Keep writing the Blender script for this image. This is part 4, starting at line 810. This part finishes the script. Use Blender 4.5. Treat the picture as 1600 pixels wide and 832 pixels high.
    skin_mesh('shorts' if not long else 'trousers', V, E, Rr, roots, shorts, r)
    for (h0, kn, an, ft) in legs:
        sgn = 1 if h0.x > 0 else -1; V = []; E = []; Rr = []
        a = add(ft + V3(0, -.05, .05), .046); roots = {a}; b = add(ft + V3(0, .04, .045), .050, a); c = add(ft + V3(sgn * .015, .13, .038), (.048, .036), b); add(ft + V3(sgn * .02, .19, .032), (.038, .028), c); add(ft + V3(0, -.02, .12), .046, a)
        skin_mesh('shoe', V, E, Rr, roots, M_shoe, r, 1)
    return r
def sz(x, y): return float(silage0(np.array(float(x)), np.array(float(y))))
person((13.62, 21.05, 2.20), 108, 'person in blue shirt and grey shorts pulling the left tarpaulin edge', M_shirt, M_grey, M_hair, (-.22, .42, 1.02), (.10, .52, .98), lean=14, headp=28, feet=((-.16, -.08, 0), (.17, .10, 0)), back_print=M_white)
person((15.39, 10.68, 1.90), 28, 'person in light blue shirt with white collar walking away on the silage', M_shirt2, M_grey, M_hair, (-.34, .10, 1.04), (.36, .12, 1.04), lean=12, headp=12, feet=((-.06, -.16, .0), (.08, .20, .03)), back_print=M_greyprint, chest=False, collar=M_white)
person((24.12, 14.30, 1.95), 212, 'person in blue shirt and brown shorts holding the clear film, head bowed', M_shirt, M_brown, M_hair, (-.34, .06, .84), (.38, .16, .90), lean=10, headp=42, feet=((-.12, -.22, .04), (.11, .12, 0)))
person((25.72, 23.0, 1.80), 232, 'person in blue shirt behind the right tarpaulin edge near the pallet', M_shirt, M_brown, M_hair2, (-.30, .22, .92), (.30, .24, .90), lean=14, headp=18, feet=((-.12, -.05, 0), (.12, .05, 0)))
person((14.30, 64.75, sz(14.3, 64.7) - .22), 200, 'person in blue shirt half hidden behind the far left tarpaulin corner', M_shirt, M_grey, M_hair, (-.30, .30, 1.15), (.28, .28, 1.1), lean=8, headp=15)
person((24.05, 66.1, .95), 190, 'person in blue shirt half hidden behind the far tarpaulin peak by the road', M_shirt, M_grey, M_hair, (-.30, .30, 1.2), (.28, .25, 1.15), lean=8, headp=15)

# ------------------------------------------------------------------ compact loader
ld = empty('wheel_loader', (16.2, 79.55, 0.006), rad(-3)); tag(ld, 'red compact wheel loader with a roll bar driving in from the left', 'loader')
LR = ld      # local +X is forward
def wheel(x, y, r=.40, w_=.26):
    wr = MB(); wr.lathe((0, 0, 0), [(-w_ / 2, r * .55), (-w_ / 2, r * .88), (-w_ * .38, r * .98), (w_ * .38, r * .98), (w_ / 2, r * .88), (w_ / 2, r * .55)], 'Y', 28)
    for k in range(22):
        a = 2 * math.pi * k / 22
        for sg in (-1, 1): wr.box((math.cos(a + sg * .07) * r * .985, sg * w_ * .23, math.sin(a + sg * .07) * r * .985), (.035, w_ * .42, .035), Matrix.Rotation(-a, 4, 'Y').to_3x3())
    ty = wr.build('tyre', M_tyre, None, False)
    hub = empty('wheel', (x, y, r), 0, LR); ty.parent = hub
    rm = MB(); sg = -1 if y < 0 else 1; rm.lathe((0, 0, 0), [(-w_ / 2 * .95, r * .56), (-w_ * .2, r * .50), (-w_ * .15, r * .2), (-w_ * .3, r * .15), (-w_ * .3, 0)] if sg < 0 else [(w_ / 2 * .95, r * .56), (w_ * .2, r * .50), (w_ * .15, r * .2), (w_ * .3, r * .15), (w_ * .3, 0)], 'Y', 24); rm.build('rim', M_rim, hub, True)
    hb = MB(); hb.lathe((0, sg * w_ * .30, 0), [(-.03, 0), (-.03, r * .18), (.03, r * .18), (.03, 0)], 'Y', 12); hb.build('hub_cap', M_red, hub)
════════
Given request:
Extract all of the data above and output it character for character.

Exercise solution:
Keep writing the Blender script for this image. This is part 4, starting at line 810. This part finishes the script. Use Blender 4.5. Treat the picture as 1600 pixels wide and 832 pixels high.
    skin_mesh('shorts' if not long else 'trousers', V, E, Rr, roots, shorts, r)
    for (h0, kn, an, ft) in legs:
        sgn = 1 if h0.x > 0 else -1; V = []; E = []; Rr = []
        a = add(ft + V3(0, -.05, .05), .046); roots = {a}; b = add(ft + V3(0, .04, .045), .050, a); c = add(ft + V3(sgn * .015, .13, .038), (.048, .036), b); add(ft + V3(sgn * .02, .19, .032), (.038, .028), c); add(ft + V3(0, -.02, .12), .046, a)
        skin_mesh('shoe', V, E, Rr, roots, M_shoe, r, 1)
    return r
def sz(x, y): return float(silage0(np.array(float(x)), np.array(float(y))))
person((13.62, 21.05, 2.20), 108, 'person in blue shirt and grey shorts pulling the left tarpaulin edge', M_shirt, M_grey, M_hair, (-.22, .42, 1.02), (.10, .52, .98), lean=14, headp=28, feet=((-.16, -.08, 0), (.17, .10, 0)), back_print=M_white)
person((15.39, 10.68, 1.90), 28, 'person in light blue shirt with white collar walking away on the silage', M_shirt2, M_grey, M_hair, (-.34, .10, 1.04), (.36, .12, 1.04), lean=12, headp=12, feet=((-.06, -.16, .0), (.08, .20, .03)), back_print=M_greyprint, chest=False, collar=M_white)
person((24.12, 14.30, 1.95), 212, 'person in blue shirt and brown shorts holding the clear film, head bowed', M_shirt, M_brown, M_hair, (-.34, .06, .84), (.38, .16, .90), lean=10, headp=42, feet=((-.12, -.22, .04), (.11, .12, 0)))
person((25.72, 23.0, 1.80), 232, 'person in blue shirt behind the right tarpaulin edge near the pallet', M_shirt, M_brown, M_hair2, (-.30, .22, .92), (.30, .24, .90), lean=14, headp=18, feet=((-.12, -.05, 0), (.12, .05, 0)))
person((14.30, 64.75, sz(14.3, 64.7) - .22), 200, 'person in blue shirt half hidden behind the far left tarpaulin corner', M_shirt, M_grey, M_hair, (-.30, .30, 1.15), (.28, .28, 1.1), lean=8, headp=15)
person((24.05, 66.1, .95), 190, 'person in blue shirt half hidden behind the far tarpaulin peak by the road', M_shirt, M_grey, M_hair, (-.30, .30, 1.2), (.28, .25, 1.15), lean=8, headp=15)

# ------------------------------------------------------------------ compact loader
ld = empty('wheel_loader', (16.2, 79.55, 0.006), rad(-3)); tag(ld, 'red compact wheel loader with a roll bar driving in from the left', 'loader')
LR = ld      # local +X is forward
def wheel(x, y, r=.40, w_=.26):
    wr = MB(); wr.lathe((0, 0, 0), [(-w_ / 2, r * .55), (-w_ / 2, r * .88), (-w_ * .38, r * .98), (w_ * .38, r * .98), (w_ / 2, r * .88), (w_ / 2, r * .55)], 'Y', 28)
    for k in range(22):
        a = 2 * math.pi * k / 22
        for sg in (-1, 1): wr.box((math.cos(a + sg * .07) * r * .985, sg * w_ * .23, math.sin(a + sg * .07) * r * .985), (.035, w_ * .42, .035), Matrix.Rotation(-a, 4, 'Y').to_3x3())
    ty = wr.build('tyre', M_tyre, None, False)
    hub = empty('wheel', (x, y, r), 0, LR); ty.parent = hub
    rm = MB(); sg = -1 if y < 0 else 1; rm.lathe((0, 0, 0), [(-w_ / 2 * .95, r * .56), (-w_ * .2, r * .50), (-w_ * .15, r * .2), (-w_ * .3, r * .15), (-w_ * .3, 0)] if sg < 0 else [(w_ / 2 * .95, r * .56), (w_ * .2, r * .50), (w_ * .15, r * .2), (w_ * .3, r * .15), (w_ * .3, 0)], 'Y', 24); rm.build('rim', M_rim, hub, True)
    hb = MB(); hb.lathe((0, sg * w_ * .30, 0), [(-.03, 0), (-.03, r * .18), (.03, r * .18), (.03, 0)], 'Y', 12); hb.build('hub_cap', M_red, hub)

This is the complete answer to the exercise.